Avoid my relationship habits

Mackenzie Moore, Web Journalist

  Intense hurt has become normal to me. Hurt so severe that I can do nothing other than welcome the pain with arms wide open.

  Letting a boy have all of the power over my heart was the first mistake I made.  Yet… something… continues to draw me back.  I continue to go back and make the same, terribly destructive decisions that allowed this storm to pour onto me.

  My friends, they worry about their “soulmates” as well. We go out of our way to make “our” boys like us back, and even after all we do, they somehow still make us feel like it’s not enough.

  This is such a common feeling among my friends and I, and we are not good at picking and choosing our battles.

   For this burden, this pain, we have thrown away friendships and opportunities. We worry about how we will choose to spend our Friday nights. What could possibly be the thought process behind our actions? We cannot even begin to try to understand them. Trust me, we have tried.

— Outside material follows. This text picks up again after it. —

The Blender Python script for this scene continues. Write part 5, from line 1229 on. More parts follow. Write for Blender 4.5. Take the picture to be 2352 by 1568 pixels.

  This unhealthy cycle, that I have grown so fond of, should definitely be the last thing I lose sleep over. Somehow, it seems to be the thing that keeps me awake at night. I lie in my bed and wonder if there is any way I could be on his mind too.

   My friends and I have collectively sat and pondered what could be, what has been, and what is true. The questions arise in us more and more as time carries on. Most of us agree, we love it when they say they love us. Our hearts always jump at the thought.

   Often my heart swells when I think he must really love me. That is my continued mistake. Believing his sweet words. What is it that he wants from me now? I give in. I have to. All I want is to be what he treasures. Yet, no matter how hard I try, he continues to hurt me. 

   I realize I am merely a doormat to him. Something to stomp on and continue on with his day.  But sadly, I am always glad he can continue his day. Why do I put his feelings first. 

  I cannot go back. I will not. I will not let him do this to me again. The feeling of letting go begins to sting. Like a vile taste in the back of my mouth, his presence continues to nag at me.

  I have to let go. This boy, the God of mischief, has worked me with his words for the last time.  I swear!

   Never again, at least until the sound of the doorbell rings again. I will open the door and it will be him. “Hey, I still love you, and I miss you.” he will tell me. Of course I will forgive him. Back to normal is all I know.